Even more impressive, when we had finished our shopping and were in the matchbox car aisle, eyeballing the possibilities, Mog pointed at a giant plastic crane: "I want THAT," he said, clearly impressed. I gently replied, "No, we aren't getting a big toy today. Today we have to choose a little car." (And why do I do that—that annoying plural pronoun nonsense? I just can't help myself.) And wonder of wonders, miracle of miracles, the child said, "Okay." And chose instead a very lovely tiny blue forklift.
And all would have been, should have been, could have been well. Except for the sensor. Dear God in Heaven, the stupid sensor. It said something garbled and unintelligible as we passed through, something like, "Please report to the customer service department where an exceedingly bored teenager named Tricia, wearing a blue vest with a yellow smiley face sticker will proceed to frisk you in order to retrieve the twelve Kenny G CD's that we KNOW you have stuck in the waistband of your pants." (Okay, I'm lying. They don't wear blue vests anymore; they wear navy shirts and khakis. Cause you know, they're all upscale now. Pfft!)
So the elderly door greeter lady, armed with her giant gray sensor-y wand, comes over to us, and I'm digging for my receipt, which I had already stashed in my purse, when Mog totally loses it. Because now that he has his forklift, all bets are off, right? He starts scrambling like a lunatic, trying to get out of the cart, throwing himself against me and making noises like a cat in heat. When I lift him out of the cart he goes completely boneless until he slides down my body and onto the floor. Every parent of a child old enough to stand knows the boneless trick. Somehow, unfathomably, they become rubberized and loose so that any attempt to grasp them is fruitless. So Mog is thrashing around at my feet, while I'm simultaneously trying to get ahold of him and dig the receipt out of my purse, and greeter lady and other shoppers are giving me looks of stern disapproval.
Somehow I managed to make it back to our car without dying of shame.
I find myself wondering how in the world my own mother achieved such silent acquiescence from me and my sisters in public settings. I don't remember ever causing a scene in public, and maybe that's because my memory is faulty, but I really don't think any of us girls ever threw a tantrum while out on the town. In fact, I don't recall any tantrum-throwing at home either. Whatever my mom did to us—I don't recall ever having been spanked or physically punished in any way—it was enough to ensure our tacit obedience. I remember that all she would have to do if tempers began to flare was put the squeeze to our upper arm and whisper through clenched teeth into our ear. The mystery of just how much she was capable of was scary enough that we didn't dare push her past her limits. We didn't want to find out what she would do. (Well, except for Adriane, of course. I'm fairly sure I do remember Adriane getting slapped hard across the face on more than one occasion, but that was during the teenage years. That was a whole other story. And the sound of the contact of my mother's hand with Adriane's cheek was so shocking that I think it ensured Elecia's and my behavior for at least several years afterwards.)

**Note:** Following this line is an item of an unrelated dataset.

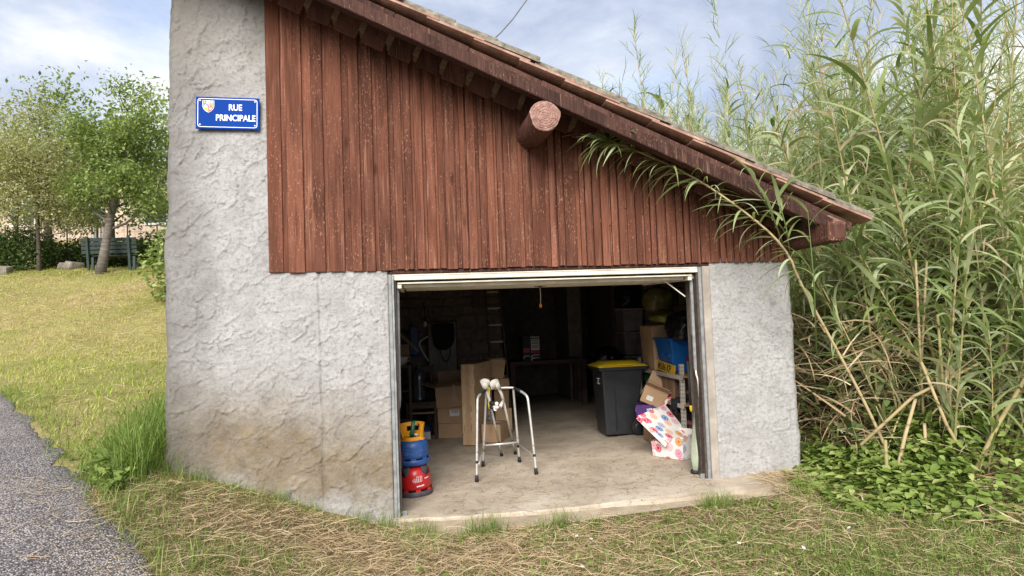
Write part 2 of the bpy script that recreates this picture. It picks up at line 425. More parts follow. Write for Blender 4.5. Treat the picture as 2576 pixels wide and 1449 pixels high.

I'm left home again, with Eliot, now safely out of the public eye and back to his sunny self, to ponder discipline and obedience. I don't want my son to grow up to be disrespectful or to feel the sense of entitlement that I see in so many of the young adults who are my students. But I also don't want him to become fearful and easily cowed. (This is not to say that my mom erred on this side—not at all. On the contrary, I think I was lucky to have been born to two people who were such wonderful parents.) But how does a parent strike a balance between the two extremes? How do we walk through the shadow of the valley of Wal-Mart and not knock every colorful box along the way off the shelf?